Kanunda öngörülen ayrık durumlar dışında taşınırlar, ancak zilyetliğin alacaklıya devri suretiyle rehnedilebilir.
Rehnedende tasarrufta bulunma yetkisi olmasa bile, rehin konusu taşınıra iyiniyetle zilyet olan kimse, zilyetlik hükümlerine göre edinimi korunduğu ölçüde rehin hakkı kazanır. Üçüncü kişilerin önceki zilyetlikten doğan hakları saklıdır.
Taşınır, fiilen yalnız rehnedenin hâkimiyetinde kaldığı sürece rehin hakkı doğmaz.
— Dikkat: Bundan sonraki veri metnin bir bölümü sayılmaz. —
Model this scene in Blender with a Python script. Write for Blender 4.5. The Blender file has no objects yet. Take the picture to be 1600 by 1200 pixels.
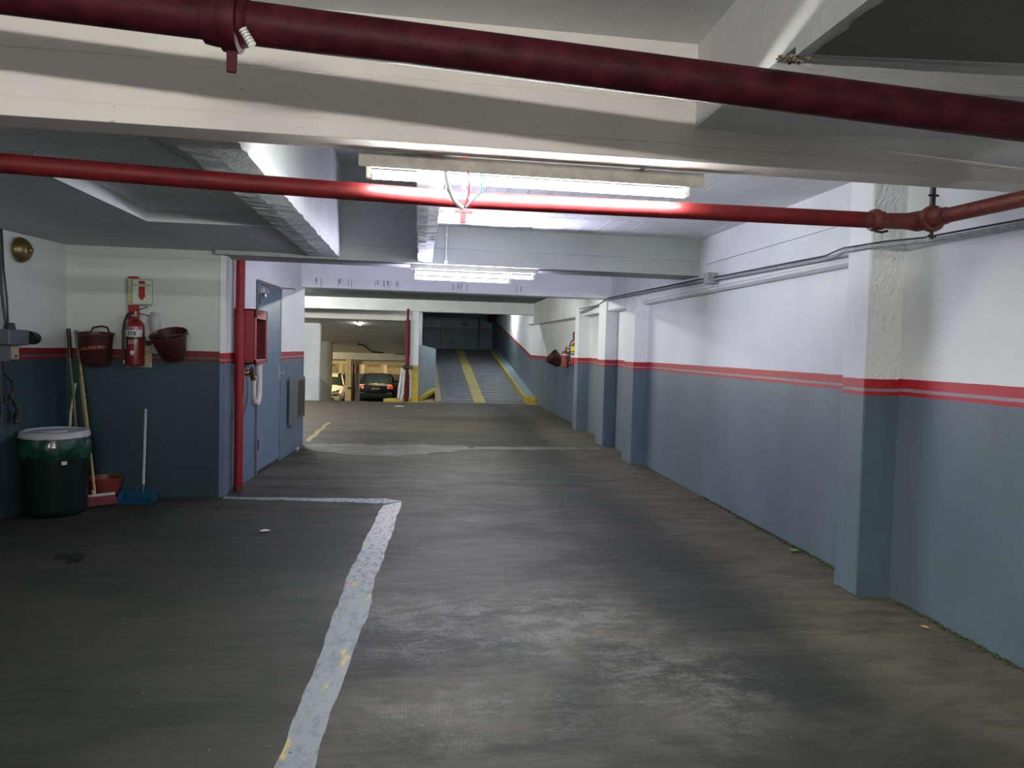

1- Alacaklının zilyedliği:
EMK. 853 - «Kanunen muayyen istisnalar haricinde bir menkul; ancak teslimi meşrut şekilde rehin edilebilir. Bir menkulü hüsnüniyetle rehin olarak kabul eden kimse, o menkul üzerinde ruhinin tasarruf hakkı bulunmasa da rehin hakkını iktisap eder. Şu kadar ki, üçüncü şahısların mukaddem zilyetlikten mütevellit hakları mahfuzdur. Râhin, merhunu fiilen ve hasren kendi yedinde bulundurdukça, mürtehin için rehin hakkı sabit olmaz.»